● Set exercise: List all lines of the data that include the string "from".

>> START

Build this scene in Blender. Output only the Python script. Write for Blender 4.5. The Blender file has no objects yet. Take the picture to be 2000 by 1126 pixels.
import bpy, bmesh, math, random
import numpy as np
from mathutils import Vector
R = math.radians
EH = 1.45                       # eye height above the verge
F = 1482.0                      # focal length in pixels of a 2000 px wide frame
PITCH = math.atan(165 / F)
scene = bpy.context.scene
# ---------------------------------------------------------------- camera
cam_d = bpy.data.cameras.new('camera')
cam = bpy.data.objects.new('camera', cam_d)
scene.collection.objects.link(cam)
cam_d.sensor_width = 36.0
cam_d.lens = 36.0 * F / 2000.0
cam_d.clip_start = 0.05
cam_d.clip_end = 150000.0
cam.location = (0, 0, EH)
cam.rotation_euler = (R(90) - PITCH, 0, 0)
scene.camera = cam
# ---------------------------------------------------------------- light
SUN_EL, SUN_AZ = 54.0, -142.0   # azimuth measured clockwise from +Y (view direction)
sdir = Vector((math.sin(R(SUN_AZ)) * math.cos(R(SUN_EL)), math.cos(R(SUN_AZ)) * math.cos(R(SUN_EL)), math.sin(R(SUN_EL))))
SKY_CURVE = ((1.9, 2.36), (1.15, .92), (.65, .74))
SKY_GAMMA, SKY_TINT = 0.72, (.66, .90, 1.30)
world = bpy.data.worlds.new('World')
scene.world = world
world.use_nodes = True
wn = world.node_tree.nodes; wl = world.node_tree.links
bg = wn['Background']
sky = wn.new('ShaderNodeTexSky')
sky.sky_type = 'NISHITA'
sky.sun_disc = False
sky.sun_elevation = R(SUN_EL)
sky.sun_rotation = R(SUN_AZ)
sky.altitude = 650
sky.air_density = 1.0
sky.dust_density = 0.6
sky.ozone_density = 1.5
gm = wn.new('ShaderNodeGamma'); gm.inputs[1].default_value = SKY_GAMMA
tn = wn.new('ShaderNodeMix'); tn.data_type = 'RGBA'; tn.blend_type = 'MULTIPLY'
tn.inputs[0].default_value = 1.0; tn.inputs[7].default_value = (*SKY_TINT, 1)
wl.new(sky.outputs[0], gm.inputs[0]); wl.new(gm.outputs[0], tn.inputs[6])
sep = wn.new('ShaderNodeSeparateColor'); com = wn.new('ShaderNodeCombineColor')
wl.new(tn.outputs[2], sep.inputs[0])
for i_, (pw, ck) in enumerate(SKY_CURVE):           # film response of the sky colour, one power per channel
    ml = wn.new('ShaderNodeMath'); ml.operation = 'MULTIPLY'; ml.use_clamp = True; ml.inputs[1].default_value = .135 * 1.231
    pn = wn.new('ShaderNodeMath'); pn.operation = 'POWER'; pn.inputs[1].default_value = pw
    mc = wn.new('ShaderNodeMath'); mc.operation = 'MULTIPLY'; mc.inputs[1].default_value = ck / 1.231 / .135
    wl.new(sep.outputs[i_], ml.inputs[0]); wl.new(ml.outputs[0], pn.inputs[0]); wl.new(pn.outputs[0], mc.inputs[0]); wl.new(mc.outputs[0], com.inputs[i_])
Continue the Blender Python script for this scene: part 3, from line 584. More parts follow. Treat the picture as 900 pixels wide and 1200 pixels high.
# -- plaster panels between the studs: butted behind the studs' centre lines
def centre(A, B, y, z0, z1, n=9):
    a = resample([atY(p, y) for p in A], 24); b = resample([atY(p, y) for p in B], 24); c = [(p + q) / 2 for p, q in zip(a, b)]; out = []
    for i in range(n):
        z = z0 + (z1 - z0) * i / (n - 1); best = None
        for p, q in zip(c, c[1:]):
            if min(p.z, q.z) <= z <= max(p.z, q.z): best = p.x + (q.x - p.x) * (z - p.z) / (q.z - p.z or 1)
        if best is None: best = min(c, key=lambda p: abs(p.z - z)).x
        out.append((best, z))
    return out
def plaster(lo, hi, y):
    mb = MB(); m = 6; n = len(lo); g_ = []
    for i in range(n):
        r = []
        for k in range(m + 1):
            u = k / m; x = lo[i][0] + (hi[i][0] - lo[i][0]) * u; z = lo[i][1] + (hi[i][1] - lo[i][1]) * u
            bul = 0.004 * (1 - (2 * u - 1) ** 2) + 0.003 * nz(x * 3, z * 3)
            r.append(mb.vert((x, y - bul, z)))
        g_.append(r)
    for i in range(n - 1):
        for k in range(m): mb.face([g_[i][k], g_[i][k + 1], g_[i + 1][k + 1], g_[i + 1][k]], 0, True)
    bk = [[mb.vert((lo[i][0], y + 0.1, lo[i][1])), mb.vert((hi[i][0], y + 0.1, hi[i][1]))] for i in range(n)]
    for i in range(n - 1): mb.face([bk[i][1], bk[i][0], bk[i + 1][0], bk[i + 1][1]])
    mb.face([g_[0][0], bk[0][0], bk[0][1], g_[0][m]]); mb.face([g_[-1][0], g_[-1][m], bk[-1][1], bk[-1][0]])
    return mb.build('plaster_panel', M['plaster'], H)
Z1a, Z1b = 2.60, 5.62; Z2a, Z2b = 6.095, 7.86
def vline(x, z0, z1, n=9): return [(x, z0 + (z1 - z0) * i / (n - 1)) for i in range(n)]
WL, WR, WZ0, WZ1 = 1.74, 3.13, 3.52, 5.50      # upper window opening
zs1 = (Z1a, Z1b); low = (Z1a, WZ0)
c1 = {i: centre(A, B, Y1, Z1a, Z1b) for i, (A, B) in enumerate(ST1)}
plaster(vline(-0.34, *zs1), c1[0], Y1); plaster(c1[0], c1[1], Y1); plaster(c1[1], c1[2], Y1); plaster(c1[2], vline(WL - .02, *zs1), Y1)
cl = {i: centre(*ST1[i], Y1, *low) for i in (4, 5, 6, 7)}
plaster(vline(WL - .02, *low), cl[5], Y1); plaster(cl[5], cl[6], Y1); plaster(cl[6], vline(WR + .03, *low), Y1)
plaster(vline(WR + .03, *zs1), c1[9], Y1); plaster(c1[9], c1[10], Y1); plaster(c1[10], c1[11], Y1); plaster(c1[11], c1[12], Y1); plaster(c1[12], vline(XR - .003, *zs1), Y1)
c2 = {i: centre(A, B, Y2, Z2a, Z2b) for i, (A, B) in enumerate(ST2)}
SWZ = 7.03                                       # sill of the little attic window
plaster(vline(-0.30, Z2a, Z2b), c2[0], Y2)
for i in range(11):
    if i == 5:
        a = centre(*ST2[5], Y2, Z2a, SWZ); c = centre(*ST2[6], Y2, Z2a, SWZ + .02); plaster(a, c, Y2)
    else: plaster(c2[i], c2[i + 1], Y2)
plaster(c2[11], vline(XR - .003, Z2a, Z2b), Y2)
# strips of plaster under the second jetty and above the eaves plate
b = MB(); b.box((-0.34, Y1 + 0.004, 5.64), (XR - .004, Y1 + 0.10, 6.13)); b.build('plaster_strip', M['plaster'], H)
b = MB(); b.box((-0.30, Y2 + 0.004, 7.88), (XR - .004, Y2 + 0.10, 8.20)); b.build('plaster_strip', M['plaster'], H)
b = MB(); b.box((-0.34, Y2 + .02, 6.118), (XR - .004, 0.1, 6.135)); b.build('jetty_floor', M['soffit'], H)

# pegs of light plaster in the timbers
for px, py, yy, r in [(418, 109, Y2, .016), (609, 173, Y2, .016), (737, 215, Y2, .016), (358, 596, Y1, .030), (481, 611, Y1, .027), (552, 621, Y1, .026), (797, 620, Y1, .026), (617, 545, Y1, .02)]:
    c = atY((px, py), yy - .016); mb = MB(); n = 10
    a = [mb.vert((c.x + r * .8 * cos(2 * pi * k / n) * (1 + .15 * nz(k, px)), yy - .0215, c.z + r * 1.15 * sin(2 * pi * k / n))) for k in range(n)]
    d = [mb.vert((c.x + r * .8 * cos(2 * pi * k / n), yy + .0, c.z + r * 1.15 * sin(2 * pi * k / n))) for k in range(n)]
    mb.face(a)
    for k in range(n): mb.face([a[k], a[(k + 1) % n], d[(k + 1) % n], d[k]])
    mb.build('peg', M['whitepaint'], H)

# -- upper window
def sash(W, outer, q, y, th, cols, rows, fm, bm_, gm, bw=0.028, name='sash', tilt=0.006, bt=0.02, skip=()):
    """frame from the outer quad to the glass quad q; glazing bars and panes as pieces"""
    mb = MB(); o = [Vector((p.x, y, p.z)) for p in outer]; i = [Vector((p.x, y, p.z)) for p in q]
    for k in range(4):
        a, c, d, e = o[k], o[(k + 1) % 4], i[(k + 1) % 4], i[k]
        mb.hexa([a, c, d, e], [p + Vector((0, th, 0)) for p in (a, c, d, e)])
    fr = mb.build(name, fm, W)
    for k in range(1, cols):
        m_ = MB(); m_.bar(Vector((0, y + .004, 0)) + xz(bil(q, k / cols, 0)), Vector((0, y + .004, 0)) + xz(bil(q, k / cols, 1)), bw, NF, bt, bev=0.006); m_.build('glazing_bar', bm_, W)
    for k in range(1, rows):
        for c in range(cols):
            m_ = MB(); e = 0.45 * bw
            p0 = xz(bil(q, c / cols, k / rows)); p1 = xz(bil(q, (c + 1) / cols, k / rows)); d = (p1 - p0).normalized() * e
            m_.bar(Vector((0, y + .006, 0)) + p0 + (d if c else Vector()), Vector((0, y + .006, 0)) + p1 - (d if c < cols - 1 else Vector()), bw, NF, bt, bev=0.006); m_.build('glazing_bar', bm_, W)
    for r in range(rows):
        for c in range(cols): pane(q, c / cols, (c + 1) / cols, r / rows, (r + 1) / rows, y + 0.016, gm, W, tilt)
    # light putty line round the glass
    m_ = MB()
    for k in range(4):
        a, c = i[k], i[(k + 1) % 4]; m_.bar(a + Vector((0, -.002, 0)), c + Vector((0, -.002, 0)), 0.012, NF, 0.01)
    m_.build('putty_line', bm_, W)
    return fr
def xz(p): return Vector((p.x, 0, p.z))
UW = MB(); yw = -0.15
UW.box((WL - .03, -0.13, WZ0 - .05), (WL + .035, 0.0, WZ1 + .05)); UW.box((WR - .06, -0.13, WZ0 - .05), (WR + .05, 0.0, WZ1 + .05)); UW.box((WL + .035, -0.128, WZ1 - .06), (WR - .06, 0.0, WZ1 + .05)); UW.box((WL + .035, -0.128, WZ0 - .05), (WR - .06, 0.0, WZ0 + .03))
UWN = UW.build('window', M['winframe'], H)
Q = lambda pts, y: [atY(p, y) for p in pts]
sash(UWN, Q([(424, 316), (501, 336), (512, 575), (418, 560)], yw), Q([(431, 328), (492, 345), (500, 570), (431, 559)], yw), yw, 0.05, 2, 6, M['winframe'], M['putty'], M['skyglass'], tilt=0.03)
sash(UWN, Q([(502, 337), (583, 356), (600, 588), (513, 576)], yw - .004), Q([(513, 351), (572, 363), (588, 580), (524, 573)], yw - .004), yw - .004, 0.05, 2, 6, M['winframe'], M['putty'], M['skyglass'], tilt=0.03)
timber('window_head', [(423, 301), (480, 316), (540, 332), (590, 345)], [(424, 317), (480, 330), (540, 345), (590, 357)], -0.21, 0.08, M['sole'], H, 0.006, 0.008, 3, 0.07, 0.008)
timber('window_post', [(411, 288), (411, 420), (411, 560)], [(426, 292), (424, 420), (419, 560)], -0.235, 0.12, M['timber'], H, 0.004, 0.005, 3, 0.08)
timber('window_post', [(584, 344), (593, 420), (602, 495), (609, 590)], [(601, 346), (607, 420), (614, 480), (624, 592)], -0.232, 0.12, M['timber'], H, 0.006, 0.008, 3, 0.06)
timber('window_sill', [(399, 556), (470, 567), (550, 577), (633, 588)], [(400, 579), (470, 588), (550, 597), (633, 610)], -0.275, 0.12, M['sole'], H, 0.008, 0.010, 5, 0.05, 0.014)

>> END

● Output below:
from mathutils import Vector
SUN_EL, SUN_AZ = 54.0, -142.0   # azimuth measured clockwise from +Y (view direction)
Continue the Blender Python script for this scene: part 3, from line 584. More parts follow. Treat the picture as 900 pixels wide and 1200 pixels high.
    """frame from the outer quad to the glass quad q; glazing bars and panes as pieces"""